Tandis que se multiplient les difficultés pour les paysans, nous nous sommes penchés sur un texte publié le 14 mai dernier par la Commission européenne. Cette note de plusieurs pages évoque un projet de simplification de la Politique Agricole Commune de manière souvent incompréhensible. On nous informe en page 2 du texte que « le programme de travail de la Commission présente un ensemble de propositions qui simplifient divers actes législatifs de l’UE, ainsi qu’un certain nombre d’initiatives présentant une forte dimension de simplification. Les propositions omnibus, adoptées par la suite, portent sur les secteurs prioritaires signalées par les parties prenantes et recensées dans le rapport Draghi. Elles visent à assurer la cohérence, à créer une dynamique et, partant, à maximiser les actions de simplification ».

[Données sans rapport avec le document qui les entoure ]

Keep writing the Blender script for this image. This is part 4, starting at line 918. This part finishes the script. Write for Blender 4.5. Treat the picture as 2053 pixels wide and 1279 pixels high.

Des mesures commentées sans être dévoilées
Voilà qui semble clair comme du jus de chique. La Commission proposera des modifications supplémentaires visant à réduire les rapports, les coûts de mise en conformité, la charge des contrôles et à faciliter l’adoption de nouvelles flexibilités offerte par la proposition actuelle de simplification de la PAC. Ces actions seront présentées dans une feuille de route et seront mises en œuvre en 2025. La Commission s’emploiera également à « mettre en place un train de mesures transversal de simplification législative qui apportera une simplification significative dans d’autres domaines d’action que la PAC qui ont une incidence sur les agriculteurs, les entreprises du secteur alimentaire et du secteur de l’alimentation animale et les administrations concernées. Il se concentrera sur les éléments qui aideront les agriculteurs ainsi que les entreprises du secteur de l’alimentation humaine et animale à être plus compétitifs er résilients».
Du coup, selon la note, « les agriculteurs bénéficieront de la suppression des obligations qui se chevauchent, de la réduction des visites sur le terrain dans les exploitations par les autorités nationales et de simplification des demandes ». Sans jamais expliquer clairement de quoi il retourne, la Commission affirme qu’une « analyse de l’impact attendu de ces mesures publiée aujourd’hui estime que les changements pourraient permettre aux agriculteurs d’économiser jusqu’à 1,58 milliard d’euros par an. Cela leur permettra de gagner du temps, contribuera à réduire le stress et leur permettra de se concentrer sur leur travail de base ».
Quand le prix du blé baisse de 40% en deux ans
Après avoir pris connaissance de ce document, la Confédération paysanne publiait un communiqué sous le titre « PAC: une simplification manquée, toujours sans réponse sur le revenu paysan et la transition agro-écologique ». Dans son texte on pouvait lire que « ce deuxième paquet de simplification, comme le premier, sacrifie les objectifs de durabilité sans garantir l’avenir des fermes. Pire, il fait un pas de plus vers la renationalisation de la PAC, en donnant encore davantage de latitudes aux Etats membres et en déconnectant la PAC des autres politiques européennes. La Confédération paysanne regrette que la Commission européenne ne mette pas autant d’énergie pour renforcer la directive UTP (sur les pratiques commerciales déloyales), afin d’interdire la vente de nos produits à des prix en dessous de leurs coûts de production, ce qui permettrait enfin de répondre aux enjeux essentiels du manque de revenu pour un grand nombre de filière ».
Nous avons montré dans notre série de cinq articles publiés ici-même la semaine dernière, les difficultés croissantes dans plusieurs filières. C’est notamment le cas avec la baisse sensible du prix du blé et du maïs passé en deux ans de plus de 300 euros la tonne à moins de 200 au départ de la ferme. Ces prix bas perdurent depuis que l’Ukraine a été autorisée à exporter ces deux céréales dans l’Europe des 27 sans droits de douane. Comme si cela ne suffisait pas, on apprenait en fin de semaine dernière que les pays membres de l’Union européenne vont taxer fortement les engrais en provenance de Russie pour sanctionner ce pays en guerre contre l’Ukraine. Mais cela se traduira par une augmentation des coûts de production de nos paysans producteurs de céréales, d’oléagineux et de fourrages, tandis que le manque de pluie dans plusieurs régions de France va faire chuter les rendements agricoles.